• What is expected:
Locate each line of the material that contains "picture", then return it.

** START Dataset content **

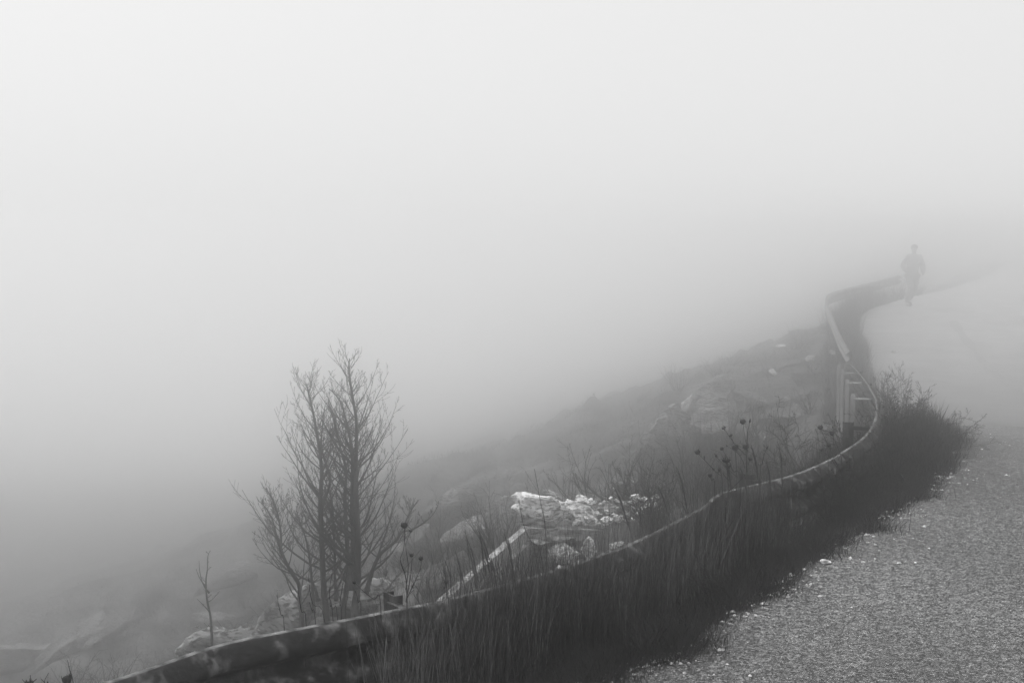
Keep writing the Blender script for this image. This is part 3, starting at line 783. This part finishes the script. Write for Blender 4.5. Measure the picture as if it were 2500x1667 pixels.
# thorny shrubs of the verge
def leaf_cloud(b, c, rx, ry, rz_, n, size, rg, fill=.5):
    for _ in range(n):
        while True:
            v = Vector((rg.uniform(-1, 1), rg.uniform(-1, 1), rg.uniform(0, 1)))
            if v.length <= 1: break
        v *= (.45 + .55 * rg.random()); w = noise.noise(v * 3.4 + Vector(c) * 3)
        if w < .0: continue
        v *= .72 + 1.1 * w
        p = Vector(c) + Vector((v.x * rx, v.y * ry, v.z * rz_)); s = size * rg.uniform(.5, 1.4)
        a = Vector((rg.gauss(0, 1), rg.gauss(0, 1), rg.gauss(.6, 1))).normalized(); e = a.cross(Vector((rg.gauss(0, 1), rg.gauss(0, 1), rg.gauss(0, 1)))).normalized()
        b.add([p - e * s * .22, p + a * s * .5, p + e * s * .22, p - a * s * .5], [(0, 1, 2, 3)])
def verge_shrub(x, y, h, w, seed, label, canes=14, leaves=900, leaf=.014, twig=2, name="thorny_shrub", up=.12, cane_r=.006, lift=0, material=None):
    z = hz(x, y) + lift; root = empty(name, (x, y, z)); tag(root, label, "shrub"); rg = random.Random(seed); b = MB()
    for i in range(canes):
        az = rg.uniform(0, 6.28); sp = rg.uniform(.15, .9)
        d = Vector((math.cos(az) * sp * w / h, math.sin(az) * sp * w / h, 1)).normalized()
        grow(b, Vector((x, y, z - .02)) + Vector((math.cos(az), math.sin(az), 0)) * w * .15 * rg.random(), d, h * rg.uniform(.75, 1.25), cane_r * rg.uniform(.6, 1.1), rg, twig, up=up, wig=.2, kids=8, spread=.8, kid_len=.36)
    b.build("stems", M_TWIG, root)
    if leaves:
        b = MB(); leaf_cloud(b, (x, y, z), w * .62, w * .62, h * .72, leaves, leaf, rg); b.build("foliage", material or M_MAT, root, smooth=False)
    return root
def at_edge(y, s):
    i = int(np.argmin(abs(RS[:, 1] - y))); t, r = side(i, RS); return RS[i][0] - r[0] * s, RS[i][1] - r[1] * s
VS = [(8.6, .62, .46, .50, "thorny shrub with arching canes crossing the lower rail", 18, 300), (9.3, .40, .40, .42, "dark thorny shrub right of the arching one", 18, 1800),
      (9.9, .62, .48, .50, "dense thorny shrub in front of the rail's right stretch", 20, 1500), (10.5, .28, .44, .45, "dark bush bulging over the road edge before the crest", 18, 2600),
      (11.0, .55, .55, .50, "tangled thorny shrub touching the bend of the rail", 22, 1500), (11.7, .26, .50, .48, "dark thorny bush with long canes reaching out over the road", 20, 2800),
      (12.4, .50, .55, .42, "thick shrub on the crest below the big dense bush", 22, 2600), (12.9, .30, .40, .36, "low dark bush right at the crest beside the road", 16, 2400)]
for i, (y, s, h, w, lab, c, lv) in enumerate(VS):
    x, yy = at_edge(y, s); verge_shrub(x, yy, h, w, 500 + i, lab, c, lv)
for i, (y, s_, h, w, lab) in enumerate([(9.9, .85, .70, .55, "airy leafless thorn bush with long bare canes over the right stretch of rail"), (10.9, .9, .78, .6, "airy leafless thorn bush with bare canes crossing the rail at its bend"),
        (11.9, .15, .45, .60, "low leafless thorn bush whose long canes stick out over the road"), (8.5, .45, .42, .55, "leafless branching thorn bush in the grass below the rail's kink")]):
    x, yy = at_edge(y, s_); verge_shrub(x, yy, h, w, 540 + i, lab, 11, 0, twig=2, cane_r=.0045, up=.05)
LS = [(4.6, .35, "dark weedy bush lowest of all by the bottom edge of the picture"), (5.6, .28, "dark weedy bush on the road edge beside the bottom gravel"), (6.4, .35, "dark weedy bush below the middle gravel patch"),
      (7.1, .25, "dark weedy bush beside the middle gravel patch"), (7.7, .30, "dark weedy bush between the gravel patch and the largest white stone"), (8.3, .22, "dark weedy bush just behind the largest white stone"),
      (9.0, .15, "dark weedy bush reaching onto the road past the largest white stone"), (9.7, .10, "dark weedy bush forming a pointed fringe on the road")]
for i, (y, s, lab) in enumerate(LS):
    x, yy = at_edge(y, s); verge_shrub(x, yy, .26, .34, 560 + i, lab, 12, 2200, .011, 1, name="weedy_bush", cane_r=.0035)
# big dense bush beyond the crest
for i, (px, top, Y, w, h, lab) in enumerate([(917, 391, 16.3, .30, .62, "big dense bush jutting over the road just beyond the crest"), (900, 378, 16.8, .40, .70, "dense bush behind the big jutting one, left of it"),
        (884, 388, 17.6, .34, .72, "dense bush between the rail posts and the big jutting bush")]):
    p = PY(px, top, Y); g = hz(p.x, p.y); hh = p.z - g
    verge_shrub(p.x, p.y, max(hh, .3) * 1.0, w, 600 + i, lab, 16, 6500, .026, 2, name="dense_bush", up=.28, cane_r=.006)

for i, (y, s) in enumerate([(21, .5), (24, .6), (27, .4), (30, .7), (33, .5), (36, .6), (38, .5), (40, .6), (41.5, .8), (42.5, .3), (43.6, .35), (44.8, .35), (46, .4), (47.2, .4), (48.6, .5), (50.5, .6)]):
    x, yy = at_edge(y, s); o = verge_shrub(x, yy, (.5 if y < 36 else .85), (.55 if y < 36 else .6), 700 + i, "faint low bush on the verge of the road's far bend", 14, 900, .05, 1, name="verge_bush", cane_r=.008)
    o['group'] = "faint bushes along the far verge"
# round shrub behind the rubble, close behind the rail
p = PY(652, 522, 11.5); verge_shrub(p.x, 11.5, .52, .27, 640, "small round dense shrub right of the rubble, close behind the rail", 18, 9000, .016, 2, name="round_shrub", lift=-.27 - .38 - hz(p.x, 11.5))

# ------------------------------------------------------------------ dried umbel plants and single stalks
def T4(z): return ((1650 + z[0] / 7.84) / 2.4414, (1000 + z[1] / 7.84) / 2.4414)
def T7(z): return ((1550 + z[0] / 2.94) / 2.4414, (1000 + z[1] / 2.94) / 2.4414)
def T3(z): return ((550 + z[0] / 3.358) / 2.4414, (1200 + z[1] / 3.358) / 2.4414)
def TC(z): return ((1000 + z[0] / 3.485) / 2.4414, (1000 + z[1] / 3.485) / 2.4414)
def T1(z): return ((z[0] / 3.76) / 2.4414, (1250 + z[1] / 3.76) / 2.4414)
def seed_head(root, p, d, r, rg, kind):
    """closed dried umbel: stalked rays curving up around a dense cup ('cup'), or a long bud ('bud')"""
    d = Vector(d).normalized(); a = d.cross(Vector((.2, 1, .1))).normalized(); c = d.cross(a); b = MB()
    n, m = 14, 9; vs = []
    for i in range(m + 1):
        t = i / m
        if kind == 'cup': rr = r * (math.sin(math.pi * (t * .80 + .04)) ** .75); h = (t - .1) * r * 1.75
        elif kind == 'open': rr = r * (.12 + 1.1 * t ** .9); h = t * r * 1.1
        else: rr = r * .62 * math.sin(math.pi * (t * .93 + .035)) ** .9; h = (t - .1) * r * 2.6
        for j in range(n):
            th = 2 * math.pi * j / n; q = rr * (1 + (.16 if j % 2 else -.10) + rg.uniform(-.07, .07))
            vs.append(Vector(p) + d * (h + rg.uniform(-.03, .03) * r) + (a * math.cos(th) + c * math.sin(th)) * q)
    fs = [(i*n+j, i*n+(j+1) % n, (i+1)*n+(j+1) % n, (i+1)*n+j) for i in range(m) for j in range(n)] + [tuple(range(n))[::-1], tuple(m*n+j for j in range(n))]
    b.add(vs, fs)
    for j in range(16 if kind != 'bud' else 7):                      # bristly ray tips and bracts
        th = rg.uniform(0, 6.28); o = a * math.cos(th) + c * math.sin(th)
        if kind == 'bud': q0 = Vector(p) + d * r * 1.9; q1 = Vector(p) + d * r * 2.9 + o * r * .2
        else: q0 = Vector(p) + d * r * .7 + o * r * .85; q1 = Vector(p) + d * r * rg.uniform(1.5, 2.1) + o * r * rg.uniform(.6, 1.15)
        b.tube([q0, (q0 + q1) / 2 + o * r * .12, q1], [r * .09, r * .08, r * .05], 3)
    for j in range(5):
        th = rg.uniform(0, 6.28); o = a * math.cos(th) + c * math.sin(th)
        b.tube([Vector(p), Vector(p) + o * r * .7 - d * r * .2, Vector(p) + o * r * .9 - d * r * .55], [r * .07, r * .05, r * .03], 3)
    return b.build("seed_head", M_SEED, root)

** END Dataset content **

• Output for this task:
Keep writing the Blender script for this image. This is part 3, starting at line 783. This part finishes the script. Write for Blender 4.5. Measure the picture as if it were 2500x1667 pixels.
LS = [(4.6, .35, "dark weedy bush lowest of all by the bottom edge of the picture"), (5.6, .28, "dark weedy bush on the road edge beside the bottom gravel"), (6.4, .35, "dark weedy bush below the middle gravel patch"),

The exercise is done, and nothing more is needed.